▶ Required work
Copy all lines below containing "Python".

▶ Records provided
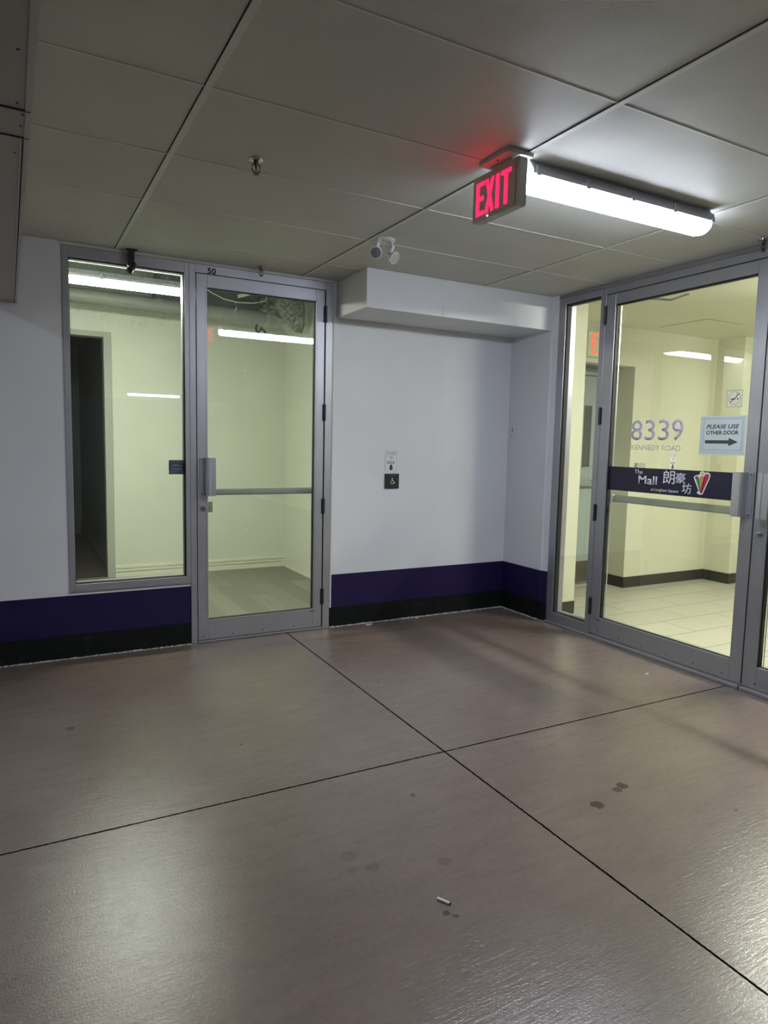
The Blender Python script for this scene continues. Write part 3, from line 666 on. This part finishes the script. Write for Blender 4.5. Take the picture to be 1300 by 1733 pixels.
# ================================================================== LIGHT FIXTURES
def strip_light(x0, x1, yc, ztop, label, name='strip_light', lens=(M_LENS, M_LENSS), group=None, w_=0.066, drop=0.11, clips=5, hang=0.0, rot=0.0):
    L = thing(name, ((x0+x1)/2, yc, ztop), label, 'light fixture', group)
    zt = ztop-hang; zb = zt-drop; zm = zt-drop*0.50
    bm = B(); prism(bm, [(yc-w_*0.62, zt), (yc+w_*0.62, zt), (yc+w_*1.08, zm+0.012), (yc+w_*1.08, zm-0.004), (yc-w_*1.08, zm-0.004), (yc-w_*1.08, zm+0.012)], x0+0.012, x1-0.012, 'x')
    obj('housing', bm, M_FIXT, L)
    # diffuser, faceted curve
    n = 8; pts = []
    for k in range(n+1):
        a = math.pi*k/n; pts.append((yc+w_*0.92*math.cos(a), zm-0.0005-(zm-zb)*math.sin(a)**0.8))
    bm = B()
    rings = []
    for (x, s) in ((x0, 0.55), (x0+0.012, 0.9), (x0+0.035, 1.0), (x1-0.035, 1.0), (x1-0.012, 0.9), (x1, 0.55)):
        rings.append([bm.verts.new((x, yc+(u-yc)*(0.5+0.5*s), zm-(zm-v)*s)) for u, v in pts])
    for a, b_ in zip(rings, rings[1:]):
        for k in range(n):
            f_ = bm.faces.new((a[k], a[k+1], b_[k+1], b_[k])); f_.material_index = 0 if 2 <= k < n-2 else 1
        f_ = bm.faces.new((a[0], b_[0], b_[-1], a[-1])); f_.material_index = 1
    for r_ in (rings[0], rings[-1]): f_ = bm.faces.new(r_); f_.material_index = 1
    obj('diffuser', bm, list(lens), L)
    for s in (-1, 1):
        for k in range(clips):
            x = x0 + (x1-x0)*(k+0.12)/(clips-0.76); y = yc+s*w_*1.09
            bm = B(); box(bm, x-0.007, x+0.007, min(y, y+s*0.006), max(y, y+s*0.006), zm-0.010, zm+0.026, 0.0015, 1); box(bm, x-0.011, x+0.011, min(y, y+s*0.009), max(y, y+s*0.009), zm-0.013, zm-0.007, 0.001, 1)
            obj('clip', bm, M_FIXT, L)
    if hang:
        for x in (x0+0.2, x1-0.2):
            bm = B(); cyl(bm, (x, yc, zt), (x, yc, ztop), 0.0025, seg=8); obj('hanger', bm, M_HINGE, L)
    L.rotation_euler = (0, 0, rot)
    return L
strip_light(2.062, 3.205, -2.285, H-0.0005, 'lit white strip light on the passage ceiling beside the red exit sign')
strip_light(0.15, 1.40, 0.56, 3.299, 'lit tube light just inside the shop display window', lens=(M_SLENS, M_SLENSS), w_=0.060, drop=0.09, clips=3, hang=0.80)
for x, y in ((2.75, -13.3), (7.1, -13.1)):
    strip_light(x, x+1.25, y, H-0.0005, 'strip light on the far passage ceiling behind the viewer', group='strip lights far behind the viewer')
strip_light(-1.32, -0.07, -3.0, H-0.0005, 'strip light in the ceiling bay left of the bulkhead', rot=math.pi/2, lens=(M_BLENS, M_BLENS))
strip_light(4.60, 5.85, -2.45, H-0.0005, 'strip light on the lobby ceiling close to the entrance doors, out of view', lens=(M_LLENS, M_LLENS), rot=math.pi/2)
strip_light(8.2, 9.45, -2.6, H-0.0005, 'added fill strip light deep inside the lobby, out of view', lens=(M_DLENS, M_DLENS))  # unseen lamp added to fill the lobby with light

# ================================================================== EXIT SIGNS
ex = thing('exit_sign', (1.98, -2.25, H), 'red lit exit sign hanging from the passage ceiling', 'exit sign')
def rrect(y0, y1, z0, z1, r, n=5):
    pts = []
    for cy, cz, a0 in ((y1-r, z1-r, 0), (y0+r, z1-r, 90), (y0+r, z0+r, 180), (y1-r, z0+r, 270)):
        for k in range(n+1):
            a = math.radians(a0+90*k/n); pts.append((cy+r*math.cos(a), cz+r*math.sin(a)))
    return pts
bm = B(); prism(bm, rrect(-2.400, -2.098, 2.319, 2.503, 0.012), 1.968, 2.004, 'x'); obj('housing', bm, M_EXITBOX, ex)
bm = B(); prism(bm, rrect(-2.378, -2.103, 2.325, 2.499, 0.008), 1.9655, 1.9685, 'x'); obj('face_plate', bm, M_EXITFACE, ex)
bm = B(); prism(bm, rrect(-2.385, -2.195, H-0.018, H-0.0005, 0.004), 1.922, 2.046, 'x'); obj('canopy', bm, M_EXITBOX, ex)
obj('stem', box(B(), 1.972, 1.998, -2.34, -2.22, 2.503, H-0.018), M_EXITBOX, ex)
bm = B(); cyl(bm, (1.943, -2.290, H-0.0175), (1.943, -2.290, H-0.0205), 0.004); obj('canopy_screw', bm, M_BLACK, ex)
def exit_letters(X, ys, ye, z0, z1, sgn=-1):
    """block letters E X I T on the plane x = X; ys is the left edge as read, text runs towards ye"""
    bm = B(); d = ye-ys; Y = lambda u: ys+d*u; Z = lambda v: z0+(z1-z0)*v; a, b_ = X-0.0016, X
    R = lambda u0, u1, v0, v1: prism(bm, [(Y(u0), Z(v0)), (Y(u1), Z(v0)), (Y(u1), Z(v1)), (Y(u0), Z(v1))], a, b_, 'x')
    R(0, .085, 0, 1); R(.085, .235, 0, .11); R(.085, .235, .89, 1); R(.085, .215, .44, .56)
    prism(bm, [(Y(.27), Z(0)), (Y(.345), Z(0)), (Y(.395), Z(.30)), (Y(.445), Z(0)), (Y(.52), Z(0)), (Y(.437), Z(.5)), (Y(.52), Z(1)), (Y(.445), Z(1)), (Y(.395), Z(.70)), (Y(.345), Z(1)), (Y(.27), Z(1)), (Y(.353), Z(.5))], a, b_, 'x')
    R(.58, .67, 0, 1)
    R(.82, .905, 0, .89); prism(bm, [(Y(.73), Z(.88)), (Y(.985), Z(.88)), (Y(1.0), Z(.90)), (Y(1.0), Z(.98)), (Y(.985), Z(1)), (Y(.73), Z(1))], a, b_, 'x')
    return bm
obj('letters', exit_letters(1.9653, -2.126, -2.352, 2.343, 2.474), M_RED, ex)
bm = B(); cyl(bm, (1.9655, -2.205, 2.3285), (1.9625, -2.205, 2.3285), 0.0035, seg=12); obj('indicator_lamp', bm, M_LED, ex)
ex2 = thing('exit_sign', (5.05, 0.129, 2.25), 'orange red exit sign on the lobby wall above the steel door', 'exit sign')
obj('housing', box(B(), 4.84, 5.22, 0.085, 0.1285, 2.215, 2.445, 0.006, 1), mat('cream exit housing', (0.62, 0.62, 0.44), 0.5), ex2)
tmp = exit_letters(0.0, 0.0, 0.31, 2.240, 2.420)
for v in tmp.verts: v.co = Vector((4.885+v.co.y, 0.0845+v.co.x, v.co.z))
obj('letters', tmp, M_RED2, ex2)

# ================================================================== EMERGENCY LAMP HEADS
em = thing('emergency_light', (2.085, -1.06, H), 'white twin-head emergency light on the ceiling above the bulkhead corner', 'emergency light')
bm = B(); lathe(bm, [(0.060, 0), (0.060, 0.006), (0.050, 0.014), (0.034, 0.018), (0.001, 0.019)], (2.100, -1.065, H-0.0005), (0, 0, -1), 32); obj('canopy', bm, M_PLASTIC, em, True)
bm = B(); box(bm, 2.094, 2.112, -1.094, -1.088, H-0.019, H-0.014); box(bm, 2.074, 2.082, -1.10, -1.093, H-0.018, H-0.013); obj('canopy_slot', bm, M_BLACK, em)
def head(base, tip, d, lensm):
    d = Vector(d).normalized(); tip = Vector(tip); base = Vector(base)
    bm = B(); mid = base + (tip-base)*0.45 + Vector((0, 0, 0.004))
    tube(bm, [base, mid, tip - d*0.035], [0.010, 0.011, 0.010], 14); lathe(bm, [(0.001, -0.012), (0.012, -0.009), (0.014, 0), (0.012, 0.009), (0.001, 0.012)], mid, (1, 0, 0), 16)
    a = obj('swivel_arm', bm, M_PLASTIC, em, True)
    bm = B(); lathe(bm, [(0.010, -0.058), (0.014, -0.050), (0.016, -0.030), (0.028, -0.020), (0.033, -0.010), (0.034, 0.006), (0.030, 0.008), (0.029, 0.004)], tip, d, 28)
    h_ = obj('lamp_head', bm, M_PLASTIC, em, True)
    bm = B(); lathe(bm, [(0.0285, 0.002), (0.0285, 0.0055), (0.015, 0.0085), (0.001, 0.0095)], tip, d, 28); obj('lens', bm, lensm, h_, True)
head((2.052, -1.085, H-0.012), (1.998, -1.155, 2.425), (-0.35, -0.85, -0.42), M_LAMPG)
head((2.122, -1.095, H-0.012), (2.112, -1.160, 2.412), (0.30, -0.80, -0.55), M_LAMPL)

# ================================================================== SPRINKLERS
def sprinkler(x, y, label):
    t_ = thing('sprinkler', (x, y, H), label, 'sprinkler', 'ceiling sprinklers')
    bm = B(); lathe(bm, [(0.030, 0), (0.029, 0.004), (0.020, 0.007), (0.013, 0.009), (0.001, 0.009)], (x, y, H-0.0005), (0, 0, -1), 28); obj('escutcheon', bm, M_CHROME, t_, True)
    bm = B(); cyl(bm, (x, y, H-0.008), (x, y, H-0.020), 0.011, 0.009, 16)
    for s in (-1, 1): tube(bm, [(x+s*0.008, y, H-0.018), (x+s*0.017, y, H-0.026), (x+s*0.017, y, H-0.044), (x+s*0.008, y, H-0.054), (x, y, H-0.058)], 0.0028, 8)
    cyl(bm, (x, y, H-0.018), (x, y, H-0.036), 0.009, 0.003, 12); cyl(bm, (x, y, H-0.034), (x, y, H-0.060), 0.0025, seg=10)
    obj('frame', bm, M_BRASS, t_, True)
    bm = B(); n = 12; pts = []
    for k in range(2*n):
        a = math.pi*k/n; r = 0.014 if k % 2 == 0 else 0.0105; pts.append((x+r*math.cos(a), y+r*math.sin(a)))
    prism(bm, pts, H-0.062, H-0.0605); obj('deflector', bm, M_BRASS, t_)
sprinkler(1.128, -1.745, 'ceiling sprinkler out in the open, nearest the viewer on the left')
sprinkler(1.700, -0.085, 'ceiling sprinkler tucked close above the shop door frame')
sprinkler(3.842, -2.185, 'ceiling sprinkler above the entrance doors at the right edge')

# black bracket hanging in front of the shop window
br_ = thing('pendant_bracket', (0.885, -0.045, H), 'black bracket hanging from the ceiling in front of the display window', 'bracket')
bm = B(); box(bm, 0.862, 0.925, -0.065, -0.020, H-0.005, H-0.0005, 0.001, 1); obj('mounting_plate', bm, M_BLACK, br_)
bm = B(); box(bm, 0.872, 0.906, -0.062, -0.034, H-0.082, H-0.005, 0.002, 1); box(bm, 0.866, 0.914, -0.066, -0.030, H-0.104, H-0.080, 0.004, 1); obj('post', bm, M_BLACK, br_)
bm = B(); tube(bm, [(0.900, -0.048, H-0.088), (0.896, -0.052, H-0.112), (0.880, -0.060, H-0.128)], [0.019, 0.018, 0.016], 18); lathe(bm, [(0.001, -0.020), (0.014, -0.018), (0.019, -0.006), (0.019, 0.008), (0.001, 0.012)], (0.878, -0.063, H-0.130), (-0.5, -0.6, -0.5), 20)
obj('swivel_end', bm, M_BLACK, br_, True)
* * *
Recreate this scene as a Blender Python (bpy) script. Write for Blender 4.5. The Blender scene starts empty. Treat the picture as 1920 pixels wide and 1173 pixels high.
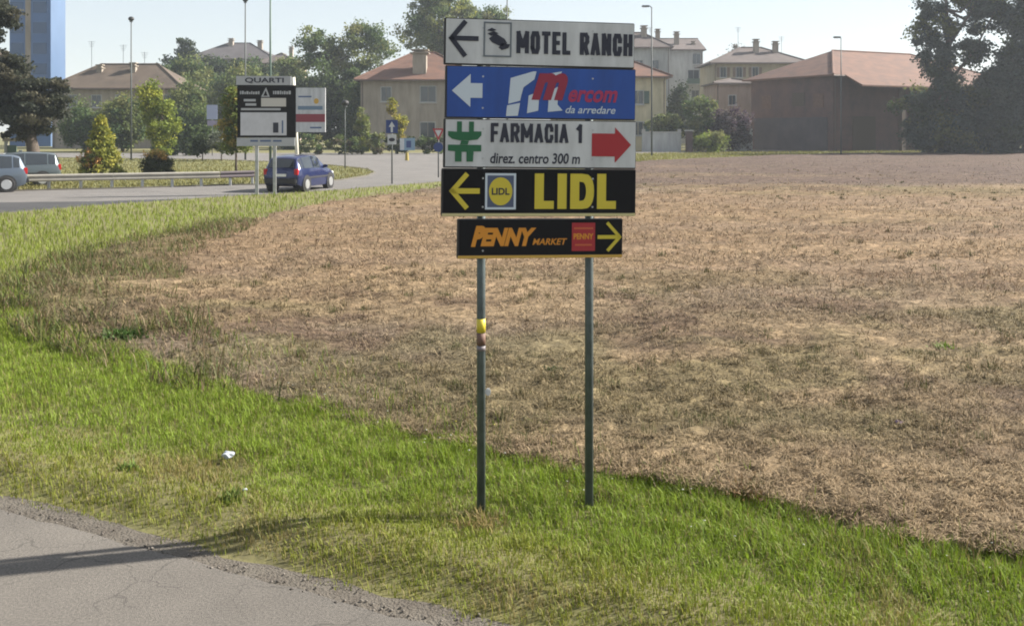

▶ Answer for the task
The Blender Python script for this scene continues. Write part 3, from line 666 on. This part finishes the script. Write for Blender 4.5. Take the picture to be 1300 by 1733 pixels.
Recreate this scene as a Blender Python (bpy) script. Write for Blender 4.5. The Blender scene starts empty. Treat the picture as 1920 pixels wide and 1173 pixels high.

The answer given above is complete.